Elizabeth hopes that her paintings can serve as a window into the treasures we still have, and also perhaps as a call to protect those we are poised to lose.

A portion of all sales will benefit environmental causes.


ARTIST STATEMENT

I began painting in earnest in 2001 when I started studying oil painting with Marta Jaremko at the Artist Studio in Delmar, NY, and her excellent instruction and inspiration continues to influence my painting today. Though my professional training is as a pianist, I have always been drawn to the visual arts. When I began painting, I was struck by the similarities of the creative process in these two artistic realms. As a musician, one of the most difficult things to learn is the art of inner listening… beginning with silence and then creating or recreating what is heard within.

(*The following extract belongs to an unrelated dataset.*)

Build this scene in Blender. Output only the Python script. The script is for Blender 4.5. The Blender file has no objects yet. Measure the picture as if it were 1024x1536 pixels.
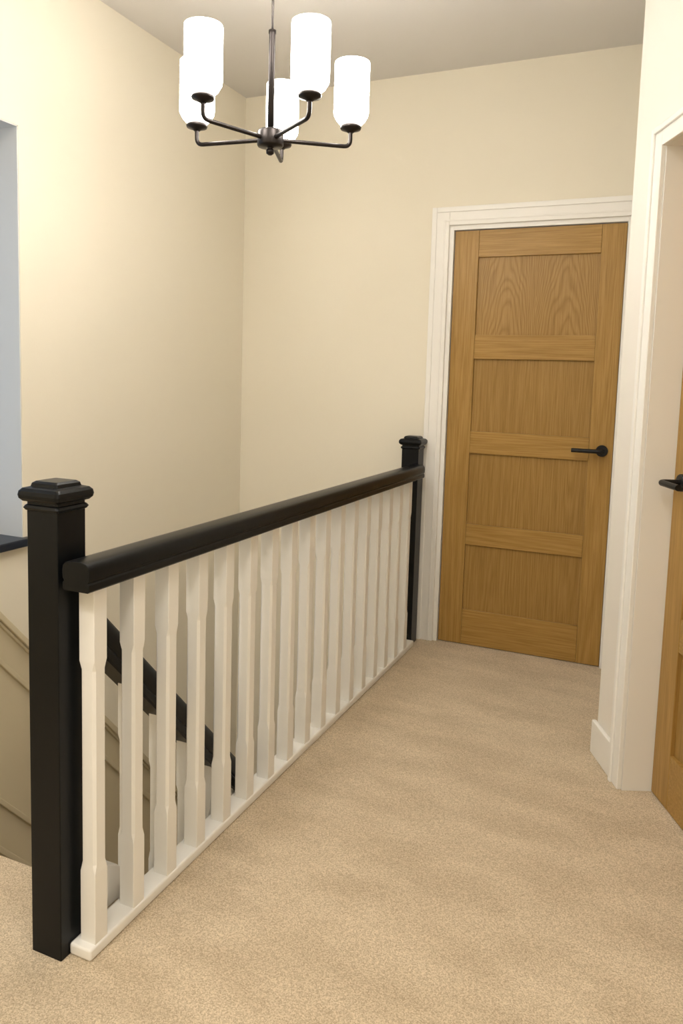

Whether composing or performing, I am recreating an ideal of the music that I hear within. I find that this process of inner listening is not very different from learning how to really see in making art, where there is a similar merging of ‘inner’ and ‘outer’ seeing that is intrinsic to the creative process. Instead of working with nuances of pitch, dynamics, and phrasing, I am working with the nuances of color, light, and shadow in order to convey meaning and mood. Whether or not a painting is grounded in realism, I work, ultimately, to convey on the canvas what I am seeing internally, and this is always a joining of the eye with the heart.

I love the quiet process of painting.  It is also rewarding to have a finished product there for the viewing, unlike in music, which can feel less tangible and always requires the next performance.